Sylvester’s  February 28 cover story, “‘Do You Wanna Kiss Me?’ How New York’s women are wising up to The Game’s pickup tips” contained what the Editor’s note of March 7 described as “fabrication and composite anecdotes.” 

Oh horrors.  Journalistic malfeasance.  The problem was calling this news,  rather than a feature with a disclaimer.  The Voice took the story down, among much chest beating.  Sylvester was reprimanded.  Simmons fired.  Sylvester suspended.  Who cares?   I think this March 7 letter to the editor from Jeremy Reff of Manhattan says it best.

Perhaps the editors should have realized that Sylvester is a talented, gonzo journalist, and that his chops depend on a fluid non-naturalistic style. The same editors promoting and reveling in his dissection of Cam’ron and Jay-Z’s feuds should have realized that Sylvester was turning the navel-gazing in on itself, especially the self-referential pop sociology masquerading as in-depth reporting these days. Those depending on analytic reporting should have turned elsewhere; the error here is in the editors’ running “Do You Wanna Kiss Me?” as a news cover, instead of an inside-the-park fresh take on the most tired story in the city-—how twentysomethings are fucking in New York.

I’m not sure about the use of “journalist, ” but otherwise…Do you think this March 7  letter by Steve Lookner of Los Angeles, California has the owners worried?
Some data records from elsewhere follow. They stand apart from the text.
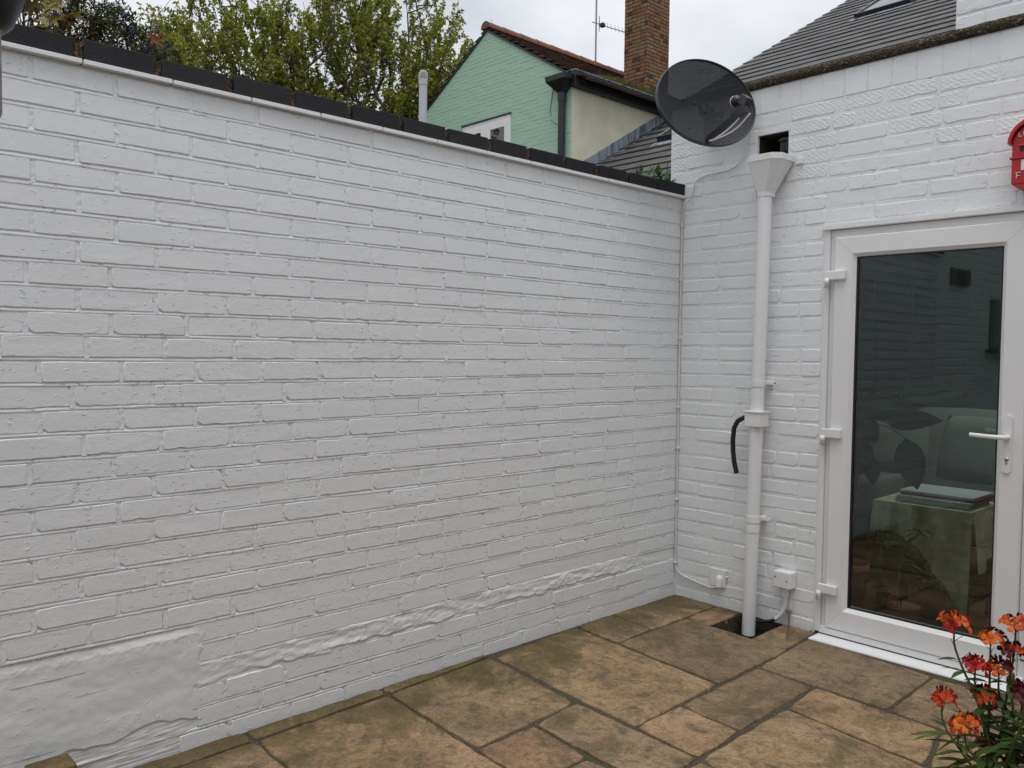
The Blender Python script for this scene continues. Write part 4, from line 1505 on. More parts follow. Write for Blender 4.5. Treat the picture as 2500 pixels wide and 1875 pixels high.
rp = empty('rubber_plant', (.86, .36, -.02), 'large leaved house plant just inside the door glass', 'plant')
mst = MB()
mst.tube(smooth([(.84, .34, .25), (.86, .36, .6), (.88, .37, .9), (.90, .36, 1.15)]), .010, 8)
LV = [((.90, .36, 1.12), (1.07, .35, 1.155), (1.38, .34, 1.17), .115), ((.88, .36, .98), (1.02, .35, 1.01), (1.295, .34, 1.035), .10), ((.90, .36, .99), (1.115, .35, .935), (1.19, .33, .69), .115),
      ((.88, .36, 1.08), (.92, .35, 1.12), (1.115, .33, 1.09), .085), ((.88, .36, 1.03), (.90, .34, 1.02), (.985, .32, .90), .09), ((.86, .36, .9), (.89, .34, .93), (.90, .32, .72), .12), ((.87, .36, .8), (.955, .34, .83), (.97, .33, .685), .07)]
for (a, b, c, w_) in LV:
    mst.tube(smooth([a, ((a[0] + b[0]) / 2, a[1], max(a[2], b[2]) + .01), b]), .0035, 6)
mst.build('stem', 'stem_green', rp)
for (a, b, c, w_) in LV:
    m = MB()
    vert = abs(c[2] - b[2]) > abs(c[0] - b[0])
    leaf(m, b, c, w_ * 1.3, (0, -1, .25) if vert else (0, -.75, .7), 8, .0, .15)
    m.build('leaf', 'house_leaf', rp, fix=False)
MB().lathe([(0, -.02), (.10, -.02), (.13, .22), (.135, .25), (.12, .25), (.115, .22), (0, .22)], (.80, .38, 0), 20).build('pot', 'terracotta', rp)
tp = empty('pot_plant', (1.14, .30, -.02), 'small leafy pot plant with a red bloom low behind the glass', 'plant')
MB().lathe([(0, -.02), (.055, -.02), (.075, .10), (.08, .115), (.07, .115), (0, .10)], (1.15, .30, 0), 18).build('pot', 'terracotta', tp)
m = MB()
m.tube(smooth([(1.14, .30, .10), (1.13, .30, .25), (1.14, .29, .38), (1.22, .28, .49)]), .004, 6)
m.tube(smooth([(1.13, .30, .2), (1.06, .29, .22), (1.02, .28, .2)]), .003, 6)
m.tube(smooth([(1.14, .30, .26), (1.20, .29, .30), (1.25, .28, .25)]), .003, 6)
m.build('stem', 'stem_green', tp)
MB().tube([(1.125, .285, .05), (1.135, .285, .38)], .0025, 6).build('cane', 'cushion_cloth', tp)
m = MB()
for (c, n_) in (((1.22, .28, .49), 9), ((1.14, .29, .38), 8), ((1.02, .28, .2), 7), ((1.25, .28, .25), 9), ((1.16, .28, .33), 6), ((1.08, .28, .42), 8)):
    for i in range(n_):
        a = Vector(c) + Vector((U(-.02, .02), U(-.02, .02), U(-.02, .02)))
        leaf(m, a, a + Vector((U(-.07, .07), U(-.05, .05), U(-.05, .03))), U(.018, .03), (0, -.3, 1), 4, .01)
m.build('leaves', 'glossy_leaf', tp, fix=False)
m = MB()
for i in range(14):
    a = Vector((1.075, .27, .16)); d = Vector((U(-1, 1), U(-1, .3), U(-.6, 1))).normalized()
    leaf(m, a, a + d * .026, .02, (0, -1, .2), 3)
m.build('bloom', 'red_petal', tp, fix=False)

# ------------------------------------------------------------------ green house over the wall
YG = 7.0
XA, ZA = -9.654, 7.54          # apex
XRR = -7.383                   # right corner of the gable / plane of the cream side wall
SL = .60
gh = empty('green_house', (-9.5, 9.0, -.1), 'mint green painted gable house with clay roof behind the garden wall', 'house')
YB = 12.2
XLL = XA - (XA - XRR) * -1.0 * -1
XLL = 2 * XA - XRR
ze = ZA - SL * (XRR - XA)
MB().prism([(XRR - .004, -.14), (XRR - .004, ze), (XA, ZA), (XLL, ze), (XLL, -.14)], 'y', YG + .0028, YB).build('body', 'green_paint', gh)
MB().box(XRR - .004, YG + .0, -.14, XRR, YB, 6.05).build('side_wall', 'cream_render', gh)
GB = brick_set('gable', 'green_paint', [.228, .108], .0665, 6, rough=1.2, depth=.012, chip=.1)
gl = []
WX0, WX1, WZ0, WZ1 = -10.36, -8.955, 4.55, 5.80
for k in range(62):
    zc = 3.6 + .075 * (k + .5)
    half = (ZA - zc - .05) / SL
    xl, xr = max(XLL, XA - half), min(XRR - .006, XA + half)
    if xr - xl < .1: continue
    xx = xl - (.12 if k % 2 else 0)
    xx = math.floor((xl - XLL) / .236) * .236 + XLL + (.118 if k % 2 else 0) - .236
    while xx < xr:
        a, b = max(xx, xl), min(xx + .236, xr)
        xx += .236
        L = b - a - .008
        if L < .05: continue
        if zc > WZ0 - .03 and zc < WZ1 + .04:
            if a < WX1 and b > WX0:
                if a < WX0 - .06: b = WX0; L = b - a - .008
                elif b > WX1 + .06: a = WX1; L = b - a - .008
                else: continue
        s = .228 if L > .16 else .108
        gl.append((random.choice(GB[s]), ((a + b) / 2, YG + U(-.0018, .0018), zc), 0.0, (L / s, 1, 1)))
# only the courses that rise above the garden wall in the photograph are single parts
vis = [b for b in gl if px(b[1])[1] < 240 + .245 * (px(b[1])[0] - 840) + 40]
hid = [b for b in gl if b not in vis]
lay(vis, gh, 'brick', 300, 'gable_brickwork', 'green_paint')
lay(hid, gh, 'brick', 0, 'lower_brickwork', 'green_paint')
# window with white frame
wd = MB()
fw = .07
wd.box(WX0, YG - .012, WZ1 - .10, WX1, YG + .05, WZ1)
wd.box(WX0, YG - .012, WZ0, WX1, YG + .05, WZ0 + fw)
for x in (WX0, (WX0 + WX1) / 2 - .05, WX1 - fw):
    wd.box(x, YG - .0119, WZ0 + fw, x + (fw if x != (WX0 + WX1) / 2 - .05 else .10), YG + .05, WZ1 - .10)
win = wd.build('window', 'upvc', gh)
for (a, b) in ((WX0 + fw, (WX0 + WX1) / 2 - .05), ((WX0 + WX1) / 2 + .05, WX1 - fw)):
    m = MB()
    for (p, q, r_, s_) in ((a, WZ0 + fw, a + .09, WZ1 - .1), (b - .09, WZ0 + fw, b, WZ1 - .1), (a + .09, WZ1 - .2, b - .09, WZ1 - .1), (a + .09, WZ0 + fw, b - .09, WZ0 + fw + .09)):
        m.box(p, YG - .02, q, r_, YG + .03, s_)
    m.build('casement', 'upvc', win)
    MB().box(a + .09, YG - .012, WZ0 + fw + .09, b - .09, YG - .008, WZ1 - .2).build('pane', 'window_glass', win)
    MB().box(a + .09, YG - .0065, WZ0 + fw + .09, b - .09, YG + .0, WZ1 - .2).build('blind', 'dark_navy', win)
MB().box(WX0 - .03, YG - .03, WZ1 + .002, WX1 + .02, YG + .02, WZ1 + .028).build('window_head', 'black_paint', gh)
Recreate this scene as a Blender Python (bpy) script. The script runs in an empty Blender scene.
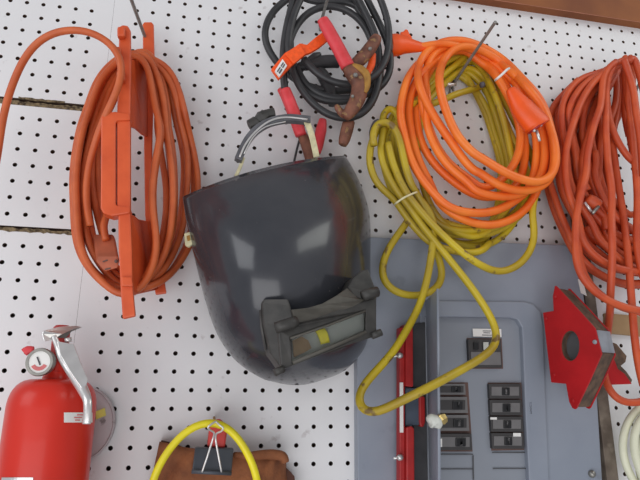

I just read the article about The Game where Nick Sylvester, who I know, made up a defamatory and false story about me and used my real name, profession, and hometown in the article. I was never in New York on the trip he claimed and never performed the actions he said I did. I am incredibly upset about this and am currently consulting with my lawyer about legal action. I would also like a retraction printed.

The story is  still available at The Asian Playboy blog.  Actually, it’s pretty entertaining.  Lookner is the only pickup artist Sylvester gave a full name, but nothing evil was said .  According to IMDB, Lookner has written for Saturday Night Live and produced for the Comedy Central network.   This letter has to be tongue in cheek, right? 


éminence grise

English is a funny language.  I was about to use that term to define Ridgeway, but just to be sure, decided to look it up.   After all, I never studied French for more than a half a semester during my lunch hour.  This was  at Dabney Lancaster community college, where I started late upon my return from a trip to Chartres and Geneva.  And despite no talent for foreign tongues, became the teacher’s pet, until one day looking out the winter to discover it was snowing, exlaimed, “”Merde.”  The Swiss think its use is no big deal,  The teacher was not a native speaker and I was soon persona non grata.

Anyway Ridgeway was born in 1936, so “gray eminence” seemed fitting.  After all, “eminence” means “high status importance owing to marked superiority” according to Wordnet, the

online lexical reference system…inspired by current psycholinguistic theories of human lexical memory…developed by the Cognitive Science Laboratory at Princeton University under the direction [of principal investigator]  Professor George A. Miller.

But according to both Wordnet and E.D. Hirsch, Jr. ‘s (et. al)  New Dictionary of Cultural Literacy,  “eminence grise”  is someone who exercises power or influence without holding an official position” e.g. the President’s wife, the King’s brother.

More later.  The library’s about to close.